La persona humana es sagrada por su origen. Desde los primeros párrafos de la Biblia podemos comprobar que Dios creador modela una porción de arcilla, como si fuera un alfarero, y le infunde un aliento de vida, el espíritu inmortal. El hombre no es un producto de la materia sin más, como muchos quieren pensar. “La imagen divina está presente en todo hombre. Resplandece en la comunión de las personas a semejanza de la unión de las personas divinas” (Catecismo de la Iglesia Católica, nº 1702). Dotada de alma espiritual, de entendimiento y de voluntad, la persona humana está dotada desde su concepción ordenada a Dios y destinada a la bienaventuranza eterna. Camina hacia su perfección en la búsqueda y el amor de la verdad y del bien (Cfr. Concilio Vaticano II, Gaudium et Spes 15, 2). Ante el relativismo que impera, en nuestra época, no se entiende este modo de creer y de analizar la existencia del hombre; el ser humano existe como fruto de la casualidad y nada ni nadie tienen que ver con su origen. Graves afirmaciones que lo único que aportan es autodestrucción y fomentan el nihilismo (forma en la que sostiene que la vida carece de significado objetivo o valor intrínseco). Es decir la vida y la persona no valen para nada.

Ante estas ofuscaciones y análisis negativos con mucha más fuerza hemos de afirmar que la persona es sagrada por naturaleza. La misma naturaleza embellece lo creado.

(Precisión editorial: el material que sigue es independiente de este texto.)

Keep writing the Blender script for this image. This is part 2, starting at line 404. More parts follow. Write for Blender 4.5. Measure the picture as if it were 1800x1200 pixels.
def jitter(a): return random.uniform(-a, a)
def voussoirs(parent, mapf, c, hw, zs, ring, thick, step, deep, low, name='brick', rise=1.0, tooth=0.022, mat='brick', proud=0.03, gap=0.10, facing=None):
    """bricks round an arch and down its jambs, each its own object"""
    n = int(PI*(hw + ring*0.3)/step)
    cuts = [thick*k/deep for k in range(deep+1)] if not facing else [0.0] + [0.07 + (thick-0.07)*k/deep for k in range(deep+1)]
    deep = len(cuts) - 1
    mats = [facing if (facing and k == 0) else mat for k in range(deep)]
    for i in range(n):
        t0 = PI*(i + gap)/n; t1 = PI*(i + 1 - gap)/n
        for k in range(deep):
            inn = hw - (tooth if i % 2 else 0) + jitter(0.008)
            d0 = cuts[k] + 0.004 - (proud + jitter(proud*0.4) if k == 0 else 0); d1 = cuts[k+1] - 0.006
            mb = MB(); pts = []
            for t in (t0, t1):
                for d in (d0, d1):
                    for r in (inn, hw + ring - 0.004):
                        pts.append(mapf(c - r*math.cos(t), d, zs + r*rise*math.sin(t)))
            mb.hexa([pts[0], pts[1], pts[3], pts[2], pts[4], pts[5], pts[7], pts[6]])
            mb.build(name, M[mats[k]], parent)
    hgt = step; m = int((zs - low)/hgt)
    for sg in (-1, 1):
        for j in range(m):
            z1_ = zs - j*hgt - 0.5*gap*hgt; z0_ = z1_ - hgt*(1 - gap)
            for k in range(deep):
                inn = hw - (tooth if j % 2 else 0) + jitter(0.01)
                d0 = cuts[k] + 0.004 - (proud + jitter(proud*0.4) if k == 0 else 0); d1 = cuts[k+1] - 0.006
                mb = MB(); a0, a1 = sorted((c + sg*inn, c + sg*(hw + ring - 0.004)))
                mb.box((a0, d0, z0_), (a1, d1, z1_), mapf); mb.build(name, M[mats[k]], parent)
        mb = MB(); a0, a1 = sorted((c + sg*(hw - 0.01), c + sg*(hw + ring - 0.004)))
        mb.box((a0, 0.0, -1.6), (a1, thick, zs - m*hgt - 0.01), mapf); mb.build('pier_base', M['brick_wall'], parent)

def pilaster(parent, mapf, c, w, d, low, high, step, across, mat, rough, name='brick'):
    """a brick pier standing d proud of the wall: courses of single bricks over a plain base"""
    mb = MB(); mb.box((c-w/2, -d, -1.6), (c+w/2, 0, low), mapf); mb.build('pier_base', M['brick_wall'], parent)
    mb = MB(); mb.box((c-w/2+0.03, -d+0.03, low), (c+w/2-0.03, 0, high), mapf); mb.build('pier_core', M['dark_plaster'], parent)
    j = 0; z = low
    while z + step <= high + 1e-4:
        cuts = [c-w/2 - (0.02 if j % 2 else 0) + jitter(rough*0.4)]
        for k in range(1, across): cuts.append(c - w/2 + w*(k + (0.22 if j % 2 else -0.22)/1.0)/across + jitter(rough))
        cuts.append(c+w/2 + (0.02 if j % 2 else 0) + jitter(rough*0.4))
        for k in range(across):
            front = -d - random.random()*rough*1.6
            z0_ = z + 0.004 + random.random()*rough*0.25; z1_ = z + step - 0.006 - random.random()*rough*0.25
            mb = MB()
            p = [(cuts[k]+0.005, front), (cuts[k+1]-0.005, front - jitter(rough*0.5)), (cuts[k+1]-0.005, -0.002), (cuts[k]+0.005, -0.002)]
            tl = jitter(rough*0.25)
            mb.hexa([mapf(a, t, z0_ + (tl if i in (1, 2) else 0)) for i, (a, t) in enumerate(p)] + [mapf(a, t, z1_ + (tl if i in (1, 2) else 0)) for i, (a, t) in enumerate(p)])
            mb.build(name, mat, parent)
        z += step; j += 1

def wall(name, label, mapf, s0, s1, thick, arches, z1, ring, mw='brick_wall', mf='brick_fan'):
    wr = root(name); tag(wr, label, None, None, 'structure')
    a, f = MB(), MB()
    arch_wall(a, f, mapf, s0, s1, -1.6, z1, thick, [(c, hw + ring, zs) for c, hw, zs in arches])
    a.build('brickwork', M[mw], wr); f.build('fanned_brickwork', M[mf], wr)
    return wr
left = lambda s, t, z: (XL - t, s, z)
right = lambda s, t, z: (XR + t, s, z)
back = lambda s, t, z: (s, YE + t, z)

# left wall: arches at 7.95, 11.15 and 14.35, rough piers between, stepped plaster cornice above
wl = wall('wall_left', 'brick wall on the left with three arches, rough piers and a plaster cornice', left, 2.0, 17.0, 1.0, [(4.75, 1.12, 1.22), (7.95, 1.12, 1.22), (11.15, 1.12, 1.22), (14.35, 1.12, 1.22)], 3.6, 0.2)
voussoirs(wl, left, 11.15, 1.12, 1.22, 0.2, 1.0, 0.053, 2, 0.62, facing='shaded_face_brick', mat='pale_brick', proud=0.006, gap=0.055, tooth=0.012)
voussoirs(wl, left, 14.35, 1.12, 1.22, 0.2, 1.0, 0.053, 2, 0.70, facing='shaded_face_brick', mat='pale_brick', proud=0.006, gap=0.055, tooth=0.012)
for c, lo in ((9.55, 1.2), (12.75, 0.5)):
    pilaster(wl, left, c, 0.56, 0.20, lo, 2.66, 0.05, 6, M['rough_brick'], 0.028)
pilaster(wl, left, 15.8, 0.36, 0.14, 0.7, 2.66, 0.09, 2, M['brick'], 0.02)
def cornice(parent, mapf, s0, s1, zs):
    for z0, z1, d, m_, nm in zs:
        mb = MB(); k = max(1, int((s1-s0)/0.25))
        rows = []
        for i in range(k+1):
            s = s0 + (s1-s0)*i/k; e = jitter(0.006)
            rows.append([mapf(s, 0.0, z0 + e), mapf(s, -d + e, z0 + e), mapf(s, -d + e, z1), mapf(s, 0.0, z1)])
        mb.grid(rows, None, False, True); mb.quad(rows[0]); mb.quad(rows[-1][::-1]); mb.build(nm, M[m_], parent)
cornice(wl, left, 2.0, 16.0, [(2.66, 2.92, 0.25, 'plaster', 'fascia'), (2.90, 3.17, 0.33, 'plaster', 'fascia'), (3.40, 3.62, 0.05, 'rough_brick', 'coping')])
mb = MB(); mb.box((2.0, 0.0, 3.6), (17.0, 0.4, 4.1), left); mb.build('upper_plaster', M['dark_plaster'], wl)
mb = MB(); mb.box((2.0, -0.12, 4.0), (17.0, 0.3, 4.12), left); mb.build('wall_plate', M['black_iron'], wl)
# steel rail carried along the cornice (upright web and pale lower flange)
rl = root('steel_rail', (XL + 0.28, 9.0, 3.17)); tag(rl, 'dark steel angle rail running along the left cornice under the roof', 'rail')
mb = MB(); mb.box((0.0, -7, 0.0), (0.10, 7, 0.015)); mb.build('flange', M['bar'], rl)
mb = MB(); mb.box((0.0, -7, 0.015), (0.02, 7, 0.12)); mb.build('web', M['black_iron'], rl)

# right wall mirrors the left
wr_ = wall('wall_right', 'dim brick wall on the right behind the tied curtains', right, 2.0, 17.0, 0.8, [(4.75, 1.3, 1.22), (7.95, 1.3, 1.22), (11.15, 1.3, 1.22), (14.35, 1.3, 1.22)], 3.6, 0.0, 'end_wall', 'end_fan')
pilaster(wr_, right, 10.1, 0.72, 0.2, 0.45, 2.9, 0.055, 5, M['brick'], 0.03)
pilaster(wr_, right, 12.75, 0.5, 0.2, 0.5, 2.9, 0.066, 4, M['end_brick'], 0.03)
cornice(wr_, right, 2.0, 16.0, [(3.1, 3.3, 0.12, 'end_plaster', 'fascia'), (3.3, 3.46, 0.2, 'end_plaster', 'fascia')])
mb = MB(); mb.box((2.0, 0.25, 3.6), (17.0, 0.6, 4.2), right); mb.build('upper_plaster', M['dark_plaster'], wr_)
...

Un paisaje hermoso esponja el alma. Un niño recién nacido colma el espíritu de gozo, basta mirar el rostro de su madre. Una relación amistosa y generosa dignifica las personas, basta observar a los misioneros o a una familia unida. “A veces perdemos el entusiasmo por la misión al olvidar que el evangelio responde a las necesidades más profundas de las personas, porque todos hemos sido creados para lo que el evangelio nos propone: la amistad con Jesús y el amor fraterno. Cuando se logra expresar adecuadamente y con belleza el contenido esencial del evangelio, seguramente ese mensaje hablará a las búsquedas más hondas de los corazones” (Francisco, Evangelii Gaudium, 265).

No hay vida humana inútil por más que nos quieran convencer que la vida es medible según la ideología de turno. Toda persona, cualquiera que sea su estado físico o síquico, está señalada por un designio misterioso de amor que transciende y va más allá del autodominio imperante del inmanente nihilismo. La vida tiene sentido porque cada persona humana es una joya en la naturaleza. Y porque lleva consigo una imagen que está impresa en lo más íntimo de su alma: la imagen de Dios. Cuando a una persona la quieres llevar a su identidad, se suele decir: Te pareces a tu madre o tu padre. Lo mismo pero con más fuerza bien podemos decir que nos parecemos y somos imagen de Dios. De ahí que nadie tiene derecho a destruir lo que Dios ha creado por amor.